Well the question has been answered – at least for now. If Army or Navy earn a spot in the new expanded playoff, the committee won’t consider the results of the Army-Navy Game.
What’s the problem?
Traditionally, Selection Sunday occurs on Championship Weekend, the first weekend of December. When it was just a potential New Year’s Six bowl on the line, the committee agreed to reconvene and consider the result of Army-Navy. But now there’s a playoff spot on the line. Additionally, there’s two fewer weeks of preparation for a potential opponent. So the committee wasn’t willing to change their matchups based on the result of the rivalry game.
What’s the new rule?
The main goal for the Academies was to keep the game on its own weekend. Ideally, conference championship games would go away and Army-Navy could go back to the first Saturday in December. That might happen one day, but as long as those games are still massively profitable, I wouldn’t bet on it.

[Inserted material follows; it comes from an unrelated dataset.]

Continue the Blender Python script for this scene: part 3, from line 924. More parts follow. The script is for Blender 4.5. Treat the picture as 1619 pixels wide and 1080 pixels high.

So without a long list of waivers, the only way to give the Army-Navy Game its own weekend and give the committee the timeline it wants is to make the Army-Navy Game irrelevant to the selection. In the event that one of the Academies earns a selection in the playoff based on their 11 regular season games and an American Athletic Conference Championship, a win or loss in the rivalry game won’t affect that selection.
Is this a good thing?
It depends. Most years, the College Football Playoff committee has one variable more important than anything else: number of losses. This isn’t a hard and fast rule, but it does matter. So taking a potential loss away from the selection is a good thing. The downside is that there will be one less data point for the AAC champion that year. So if you compare a 12-1 C-USA champion to an 11-1 Army or Navy as an AAC champion, the Academy in question might be at a disadvantage.
The quirky, but elegant solution
Unless conference championship games go away, we’re pretty much stuck with this solution. The problem is that Army-Navy is a regular season game in the NCAA regular season window, but the CFP committee makes selections before that window is closed. So there is one possibility which would require NCAA waivers, but could be slightly more elegant given this issue.
Give the Army-Navy Game a 12 game exception. The Division I Manual allows teams to play a maximum of 12 games per year with certain exceptions – conference championships, away games at Hawai’i, bowl games, additional postseason games in the playoffs, etc. Including Army-Navy in this list would allow the Academies to play a full 12 game schedule and a potential championship game before Selection Sunday.
The Committee has now said that they’re going to treat the game as a pseudo-postseason competition. Ask the NCAA to do the same. The Committee would get to see a full résumé from either Army or Navy. Then, Army and Navy would play on the second Saturday of December before rolling to Bowl Season and the playoff.